Edison’s trucks combine mechanical, electrical, and software systems all designed with Onshape’s robust automation and customization tools.

“Our electrical designers use Onshape’s wire harness custom feature to route wiring in 3D spaces,” Lafond explains. “They import an Excel-based schematic, connect the components, and Onshape automatically calculates wire lengths for manufacturing.”

That automation saves hours compared to their previous workflow and keeps the process integrated.

“If we had to export the model to another software for wiring, it would slow everything down. Instead, we do it all in one place,” he says.

Image showing a Edison Motors truck in action.
Edison Motors’ first truck, Topsy, hauls logs on a jobsite. Designed in Onshape, it features a fully integrated powertrain with e-axles and a large battery bank.

On the mechanical side, the team relies heavily on Onshape’s sheet metal modeling to design battery boxes, brackets, and crossmembers for each vehicle.

“Most of our parts are laser-cut, bent, and welded assemblies,” Lafond says. “We can go from model to DXF export to fabrication in a day.”

The team also leverages Onshape’s built-in PDM to manage versioning changes as they scale.

“At first, we were hesitant to use branching because we weren’t familiar with it,” Lafond admits. “But now that our team’s bigger, it’s essential. Someone can work on a subsystem for a week, test it, and merge it without disrupting anyone else’s work.”

Zero IT, Maximum Collaboration

Because Onshape is cloud-native, Edison’s entire workflow runs without the IT burden of local installs or servers. “All we need are laptops and Wi-Fi,” Lafond says. “There’s no PDM setup, no VPN, no administrator needed.”

This allows for faster, clearer communication — closing the gap between engineers and the shop floor.

“Even our mechanics can pull up the 3D models on their phones to check parts or assemblies,” Lafond says. “That’s huge for communication.”

They hope to extend that agility to their growing supplier network.

Onshape GUI showing a CAD model of a truck designed by Edison Motors.
A view of Edison Motors’ Topsy design in Onshape. They document the entire building and testing process on their YouTube channel, @EdisonMotors.

“Our goal is to have suppliers viewing our models directly in Onshape,” Lafond says. “Even if they don’t have a license, they can create a free account [with Onshape] and review designs before fabrication. That’ll be a big step forward.”

How Onshape Helps Scale Growth for a Cloud-Native Future

In addition to maintaining fiscal responsibility, the cost savings Onshape affords Edison are helping them scale sustainably.

“Onshape was significantly cheaper than SOLIDWORKS,” Lafond says. “Even as we add more people, the overall cost per user stays low. That makes it easier to scale.”

Image showing a truck designed by Edison Motors in Onshape on the road.
Edison Motors’ Topsy truck features a fully integrated powertrain with 280 KWh batteries and 500 KW of power. Topsy can handle demanding jobsites with high torque and low emissions.
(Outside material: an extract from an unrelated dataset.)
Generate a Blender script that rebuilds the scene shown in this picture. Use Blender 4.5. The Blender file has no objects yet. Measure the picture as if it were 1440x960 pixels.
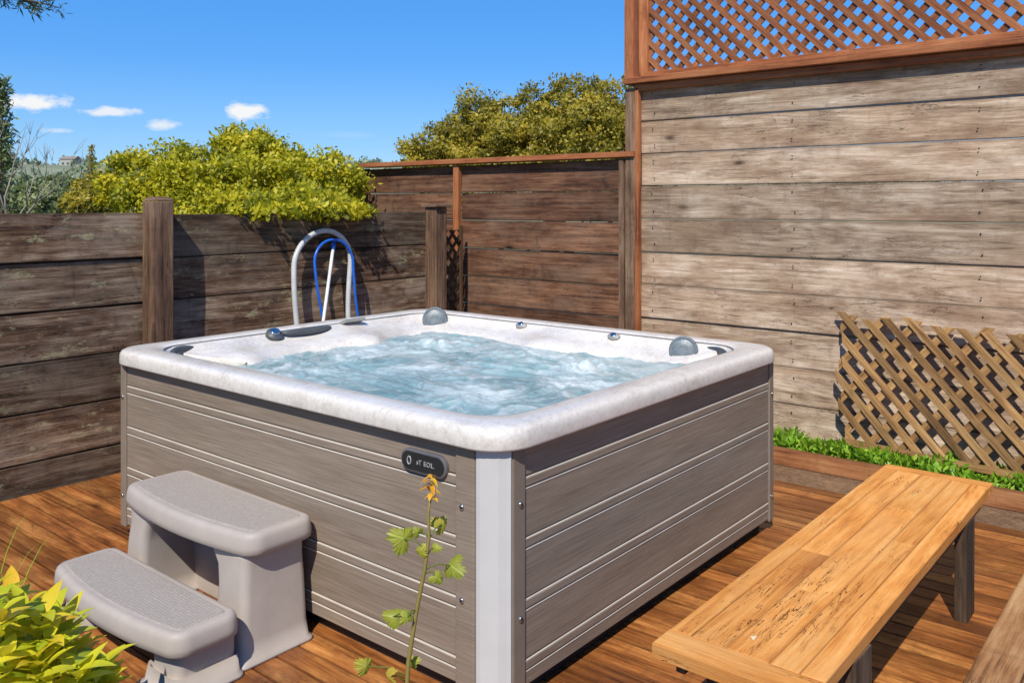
import bpy, math, random
import numpy as np
from mathutils import Vector, Matrix, noise
random.seed(7); np.random.seed(7)
R=math.radians
S=bpy.context.scene; COL=S.collection
S.view_settings.view_transform='Standard'; S.view_settings.look='None'; S.view_settings.exposure=0
# world axes: X along the tub's long right side, Y along its left side; z=0 is the bottom of the siding
HC=1.66; F=1220.; HY=287.
CAM=Vector((-2.198,-1.863,HC)); CX=Vector((.636,-.772,0)); CY=Vector((.772,.636,0))
def W(px,py,Z):
    return CAM+CX*((px-720)/F*Z)+CY*Z-Vector((0,0,(py-HY)/F*Z))
DECK=-.06
# ------------------------------------------------------------------ node helpers
def N(t,typ,ins=None,**pr):
    n=t.nodes.new(typ)
    for k,v in pr.items(): setattr(n,k,v)
    for k,v in (ins or {}).items():
        s=n.inputs[k]
        if isinstance(v,bpy.types.NodeSocket): t.links.new(v,s)
        else: s.default_value=v
    return n
def M(t,op,a,b=0.5,c=None,clamp=False):
    d={0:a,1:b}
    if c is not None: d[2]=c
    return N(t,'ShaderNodeMath',d,operation=op,use_clamp=clamp).outputs[0]
def VM(t,op,a,b=(0,0,0)):
    return N(t,'ShaderNodeVectorMath',{0:a,1:b},operation=op).outputs[0]
def c4(c): return (c[0],c[1],c[2],1)
def MIX(t,f,a,b,bl='MIX'):
    n=t.nodes.new('ShaderNodeMix'); n.data_type='RGBA'; n.blend_type=bl; n.clamp_factor=True
    for i,v in ((0,f),(6,a),(7,b)):
        if isinstance(v,bpy.types.NodeSocket): t.links.new(v,n.inputs[i])
        elif i==0: n.inputs[0].default_value=v
        else: n.inputs[i].default_value=c4(v)
    return n.outputs[2]
def RAMP(t,f,st):
    n=t.nodes.new('ShaderNodeValToRGB'); t.links.new(f,n.inputs[0]); e=n.color_ramp.elements
    while len(e)<len(st): e.new(.5)
    for i,(p,c) in enumerate(st):
        e[i].position=p; e[i].color=c4(c) if len(c)==3 else c
    return n.outputs[0]
def RMAP(t,v,a,b,c=0.,d=1.):
    return N(t,'ShaderNodeMapRange',{0:v,1:a,2:b,3:c,4:d}).outputs[0]
def NOI(t,vec,sc=1.,det=4.,rough=.55,dist=0.):
    return N(t,'ShaderNodeTexNoise',{'Vector':vec,'Scale':sc,'Detail':det,'Roughness':rough,'Distortion':dist}).outputs[0]
def MAPP(t,vec,sc): return VM(t,'MULTIPLY',vec,sc)
def newmat(name):
    m=bpy.data.materials.new(name); m.use_nodes=True; t=m.node_tree
    b=t.nodes['Principled BSDF']; return m,t,b
def bump(t,b,h,st=.3,dist=.01):
    n=N(t,'ShaderNodeBump',{'Strength':st,'Distance':dist,'Height':h}); t.links.new(n.outputs[0],b.inputs['Normal'])
def lk(t,a,b): t.links.new(a,b)

def wood(name,c0,c1,c2,rough=.75,patch=None,patchamt=.5,vary=.5,knots=True,bs=.6,edge=.6,moss=0,spec=.3,sc=1.,wet=0,stain=.5,blotch=None,blamt=.85,rings=.08,lo=.30,hi=.72,cracks=0,mosscol=((.24,.19,.09),(.46,.41,.23)),pw=.75):
    m,t,b=newmat(name)
    uv=N(t,'ShaderNodeUVMap',uv_map='UVMap').outputs[0]
    uv2=N(t,'ShaderNodeUVMap',uv_map='Edge').outputs[0]
    rn=N(t,'ShaderNodeAttribute',attribute_name='rnd').outputs['Fac']
    off=N(t,'ShaderNodeCombineXYZ',{0:M(t,'MULTIPLY',rn,37.3),1:M(t,'MULTIPLY',rn,91.7),2:M(t,'MULTIPLY',rn,11.)}).outputs[0]
    v=VM(t,'ADD',uv,off)
    warp=NOI(t,MAPP(t,v,(1.5,5,1)),1.,3)
    vw=VM(t,'ADD',v,N(t,'ShaderNodeCombineXYZ',{1:M(t,'MULTIPLY',M(t,'SUBTRACT',warp,.5),.035)}).outputs[0])
    g1=NOI(t,MAPP(t,vw,(1.3*sc,34*sc,1)),1.,7,.6)
    g2=NOI(t,MAPP(t,vw,(7*sc,260*sc,1)),1.,4,.6)
    rg=M(t,'MULTIPLY',M(t,'PINGPONG',M(t,'MULTIPLY',NOI(t,MAPP(t,vw,(.55*sc,5.5*sc,1)),1.,2,.4),13.),.5),2.)
    pa=NOI(t,MAPP(t,v,(.9,2.6,1)),1.6,6,.68)
    val=M(t,'ADD',M(t,'MULTIPLY',g1,.62),M(t,'ADD',M(t,'MULTIPLY',g2,.38),M(t,'MULTIPLY',rg,rings)))
    val=M(t,'ADD',val,M(t,'MULTIPLY',M(t,'SUBTRACT',pa,.5),pw))
    val=RMAP(t,val,lo+.02,hi+.04)
    col=RAMP(t,val,[(0,c0),(.45,c1),(1,c2)])
    if patch:
        f=RMAP(t,NOI(t,MAPP(t,VM(t,'ADD',v,(5,3,1)),(.8,1.8,1)),1.3,8,.72),.47,.60,0,patchamt)
        col=MIX(t,f,col,MIX(t,g1,[x*.6 for x in patch],[x*1.7 for x in patch]))
    if blotch:
        f=RMAP(t,M(t,'ADD',M(t,'MULTIPLY',NOI(t,MAPP(t,VM(t,'ADD',v,(2,8,1)),(1.6,4.6,1)),1.,8,.72),.8),M(t,'MULTIPLY',g1,.25)),.50,.62,0,blamt)
        col=MIX(t,f,col,MIX(t,g2,[x*.6 for x in blotch],[x*1.4 for x in blotch]))
    if stain:
        st=RMAP(t,NOI(t,MAPP(t,v,(9,3.2,1)),1.,5,.7),.56,.72,0,stain)
        col=MIX(t,st,col,MIX(t,.75,col,c0))
    if knots:
        vo=N(t,'ShaderNodeTexVoronoi',{'Vector':MAPP(t,vw,(1.7,4.2,1)),'Scale':1.,'Randomness':1.})
        kn=RMAP(t,vo.outputs['Distance'],.03,.11,1,0)
        sel=M(t,'GREATER_THAN',N(t,'ShaderNodeSeparateColor',{0:vo.outputs['Color']}).outputs[0],.5)
        rgk=M(t,'PINGPONG',M(t,'MULTIPLY',vo.outputs['Distance'],26.),.5)
        halo=M(t,'MULTIPLY',RMAP(t,vo.outputs['Distance'],.10,.26,1,0),M(t,'ADD',.25,M(t,'MULTIPLY',rgk,.9)))
        col=MIX(t,M(t,'MULTIPLY',M(t,'MULTIPLY',halo,sel),.65),col,c0)
        col=MIX(t,M(t,'MULTIPLY',M(t,'MULTIPLY',kn,sel),.95),col,[x*.3 for x in c0])
    if cracks:
        ck=NOI(t,MAPP(t,vw,(2.2,22,1)),1.,5,.65,.6)
        ck=RMAP(t,M(t,'ABSOLUTE',M(t,'SUBTRACT',ck,.5)),.004,.012,cracks,0)
        ck=M(t,'MULTIPLY',ck,RMAP(t,NOI(t,MAPP(t,v,(2,3,1)),1.3,3),.48,.60))
        col=MIX(t,ck,col,[x*.25 for x in c0])
    if moss:
        f=RMAP(t,NOI(t,MAPP(t,VM(t,'ADD',v,(9,1,4)),(1.6,3.6,1)),2.0,10,.82),.56,.60,0,moss)
        col=MIX(t,f,col,MIX(t,g2,*mosscol))
    br=M(t,'ADD',1-vary*.5,M(t,'MULTIPLY',N(t,'ShaderNodeTexWhiteNoise',{'W':M(t,'MULTIPLY',rn,77.)},noise_dimensions='1D').outputs[0],vary))
    col=MIX(t,1.,col,N(t,'ShaderNodeCombineColor',{0:br,1:br,2:br}).outputs[0],'MULTIPLY')
    if edge:
        y=N(t,'ShaderNodeSeparateXYZ',{0:uv2}).outputs[1]
        e=M(t,'ABSOLUTE',M(t,'SUBTRACT',y,.5))
        e=RMAP(t,M(t,'ADD',e,M(t,'MULTIPLY',M(t,'SUBTRACT',g1,.5),.12)),.43,.52,0,edge)
        col=MIX(t,e,col,[x*.55 for x in c0])
    lk(t,col,b.inputs['Base Color'])
    if wet:
        rr_=RMAP(t,pa,.4,.6,rough,max(.12,rough-wet)); lk(t,rr_,b.inputs['Roughness'])
    else: b.inputs['Roughness'].default_value=rough
    b.inputs['Specular IOR Level'].default_value=spec
    bump(t,b,M(t,'ADD',M(t,'MULTIPLY',g1,.7),M(t,'ADD',M(t,'MULTIPLY',g2,.5),M(t,'MULTIPLY',rg,.08))),bs,.009)
    return m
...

He adds that new hires pick up Onshape “almost immediately.” Most of Edison’s designers are recent graduates, and many are familiar with cloud-native tools from day one. “It’s intuitive, like the Google Docs of CAD,” Lafond says. “There’s no downtime. You just share a folder, and they’re ready to go.”

Electrifying What Others Won’t

Edison Motors’ mission goes beyond building hybrid trucks. It’s about rethinking the economics and engineering of heavy-duty vehicles for the future. And for Lafond, tools like Onshape are key to making that mission a reality.

“We’re designing trucks that the big manufacturers aren’t touching,” he says. “To do that, we need to move fast, collaborate easily, and stay lean. Onshape helps us do all of that.”

With production expanding and new prototypes underway, Edison is proving that the future of electrification isn’t just on the highway; it’s on the job site.